Review of Faint [12k1073]

Scrolldust (BLOG)

As the label’s boss, it’s hardly surprising that Taylor Deupree’s music sounds like a distilled version of everything that 12k stands for, acting as a kind of limit to which the label’s other releases always appear to be tending. Perhaps Taylor Deupree is to the world of ambient electronica in 2012 what Allen Ginsberg was to beat literature, both as the artist setting the creative agenda and as the catalyst coaxing others into motion. Since 2007 12k has been carefully demarking the domain of this legacy – somewhere a little too arty to be called ambient, too warm and outward-looking to sit comfortably in the drone and experimental camp.

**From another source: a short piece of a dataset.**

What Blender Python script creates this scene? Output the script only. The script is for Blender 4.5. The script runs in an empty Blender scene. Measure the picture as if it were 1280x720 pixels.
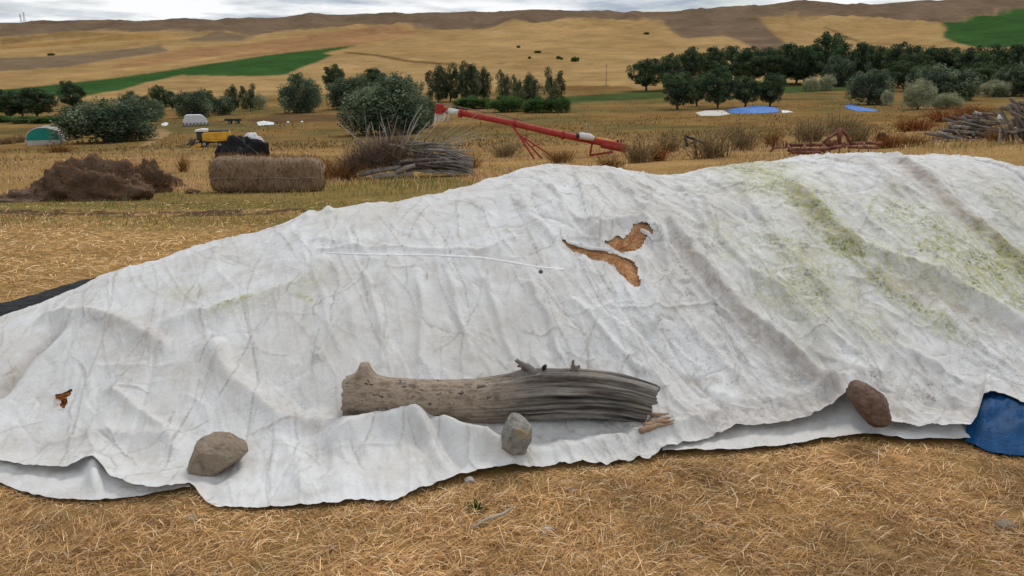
import bpy, bmesh, math, random
import numpy as np
from mathutils import Vector, Matrix

random.seed(7)
RNG = np.random.default_rng(7)
SC = bpy.context.scene
COL = SC.collection

# ------------------------------------------------------------------ camera, sky, sun, exposure
F = 985.0                      # focal length in photo pixels (1280 wide)
PITCH = math.radians(14.8)
CAMZ = 1.65
cam = bpy.data.objects.new('camera', bpy.data.cameras.new('camera'))
COL.objects.link(cam)
cam.location = (0, 0, CAMZ)
cam.rotation_euler = (math.pi / 2 - PITCH, 0, 0)
cam.data.sensor_width = 36
cam.data.lens = F / 1280 * 36
cam.data.clip_start = 0.05
cam.data.clip_end = 12000
SC.camera = cam

SUN_EL, SUN_AZ = math.radians(52), math.radians(28)      # azimuth measured from +Y towards +X
world = bpy.data.worlds.new('World')
SC.world = world
world.use_nodes = True
wn = world.node_tree
wn.nodes.clear()


def N(nt, t, **kw):
    n = nt.nodes.new(t)
    for k, v in kw.items():
        if k.startswith('i_'):
            n.inputs[k[2:].replace('_', ' ')].default_value = v
        else:
            setattr(n, k, v)
    return n


out = N(wn, 'ShaderNodeOutputWorld')
bg = N(wn, 'ShaderNodeBackground')
bg.inputs['Strength'].default_value = 0.1
sky = N(wn, 'ShaderNodeTexSky')
sky.sky_type = 'NISHITA'
sky.sun_disc = False
sky.sun_elevation = SUN_EL
sky.sun_rotation = SUN_AZ
sky.dust_density = 2.0
tc = N(wn, 'ShaderNodeTexCoord')
sep = N(wn, 'ShaderNodeSeparateXYZ')
wn.links.new(tc.outputs['Generated'], sep.inputs[0])
zz = N(wn, 'ShaderNodeMath', operation='MAXIMUM')
zz.inputs[1].default_value = 0.0
wn.links.new(sep.outputs['Z'], zz.inputs[0])
za = N(wn, 'ShaderNodeMath', operation='ADD')
za.inputs[1].default_value = 0.06
wn.links.new(zz.outputs[0], za.inputs[0])
dx = N(wn, 'ShaderNodeMath', operation='DIVIDE')
dy = N(wn, 'ShaderNodeMath', operation='DIVIDE')
wn.links.new(sep.outputs['X'], dx.inputs[0]); wn.links.new(za.outputs[0], dx.inputs[1])
wn.links.new(sep.outputs['Y'], dy.inputs[0]); wn.links.new(za.outputs[0], dy.inputs[1])
cmb = N(wn, 'ShaderNodeCombineXYZ')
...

Faint is Deupree’s first full length solo release since 2010′s Shoals, and follows a similar format, split into a handful of long tracks, each of which introduces and builds upon a single theme with remarkable patience. One element that has always been present in Deupree’s work is the influence of glitch music – indeed earlier in his career this was a genre he could be happily placed within at times, even releasing an album on Raster Noton – and in his more recent, more texturally-inclined releases this tends to make its presence felt in the form of clicks and bleeps in the foreground, falling into pseudo-rhythmic patterns and imbuing it with the characteristic choppy quality that is so hard to place. But Faint differs from his previous music in this regard. Echoes of the clicks and cuts days seem to have faded almost completely, and replacing them is a preoccupation with melody.
.And at times this results in something truly breathtaking: in the first track “Negative Snow” a simple sine wave tone jams around a vaguely jazzy theme, structured enough to lull you into a daze but sounding sufficiently improvised to never get boring, striking a near-perfect balance with the rustling underneath. In fact the opener is so beautiful that the rest of the album has a hard time following it, and I’m bemused as to why it was ordered in this way. It’s not until “Shutter” that we return to the sort of level reached on “Negative Snow;” there are some points in Faint – particularly “Thaw” and the final track “Sundown” – where it becomes so stripped back that it seems as if some crucial element is missing, and I find myself struggling to stay engaged. Given that these two tracks are the longest, comprising nearly half of the total hour or so, I’m left with mixed emotions about the album as a whole, despite its stunning high points.

One thing that is constant throughout is the sheer quality of Deupree’s production. This can be best heard on “Dream Of Stairs,” the track with the most in common with his previous releases: a shifting milieu of synthesizers and found sound all melting into each other without loss of identity, the top-end shimmering and twinkling and brimming over. This is the thing that puts (and always has put) Taylor Deupree’s music at the cutting edge of the area it occupies, and if it weren’t for a couple of – in my opinion – rather thin tracks, Faint would without doubt be one of the year’s top releases. That said, the good tracks really are fantastic, and I’d almost recommend buying it just for “Negative Snow.”